Zaczęli dobrze od "Creeping Death" ale potem było już coraz słabiej, jak zwykle przy "Unforgiven" zacząłem ziewać. Po godzinie byłem już lekko wkurzony aż zaczęli ogrywać numery z "Master of Puppets" z tytułowym na czele. Ostrzejszy set zakończył się "Whiplash". I potem juz hity - "Nothing...", "Enter..,", "Sad but true". Na bis punkowe covery, których słuchałem już powoli wycofując się do wyjścia. Ani jednego numeru z zapowiadanej płyty ! Chyba , że coś przespałem, bo , że ziewałem to już wiadomo.

Dżwięk: wiatr hulał, więc pewnie się domyślacie, że tylko basisko było w jednym miejscu. Poza tym było dość ( jak na Metallice ) cicho, a byłem na płycie.

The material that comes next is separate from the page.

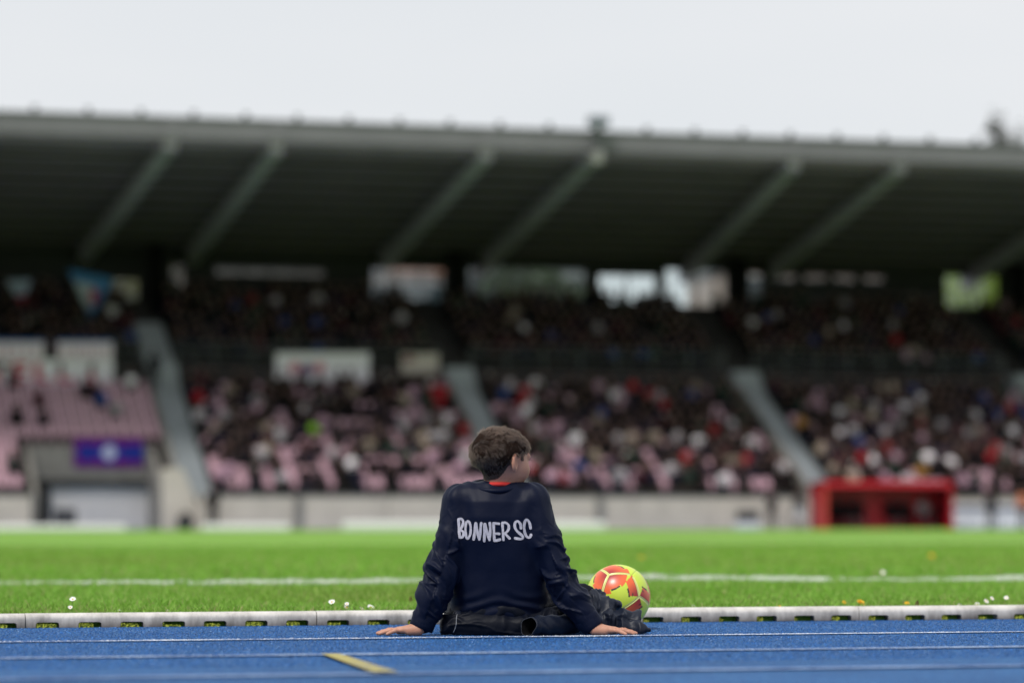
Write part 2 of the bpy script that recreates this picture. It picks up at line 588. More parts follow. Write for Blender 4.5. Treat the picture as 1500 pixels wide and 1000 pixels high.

Reasumując, z trzech koncertów tej zacnej kapeli jakie widziałem ten był najsłabszy. Może rozkręcą się na dalszej części trasy. <<


Za takie wpisy powinno sie karać.

Koncert był rewelacyjny, setlista marzenie, METALLICA w doskonałej formie.

A z nowej płyty nic nie zagrali bo Lars powiedział, że po premierze nowej płyty zawitają do nas w przyszłym roku.

Oby na następnych koncertach nie było takich ludzi jak ty bo za dużo pozerstwa na koncerty Metallicy chodzi.

Reaper

  • 521 / 6103
  • Ekspert
31-05-2008, 18:35
Kurde wkleil mi sie tylko cytat a nie to co napisalem.

Ale mniejsza o to.

Koncert rewelka, a za takie wpisy jak ten COCOR\'a powinno sie karać.

Setlista marzenie, Metallica w rewelacyjnej formie.

A z nadchodzącej płyty nic nie grali bo LArs zapowiedzial, ze za rok znowy przyjadą z nową płytą.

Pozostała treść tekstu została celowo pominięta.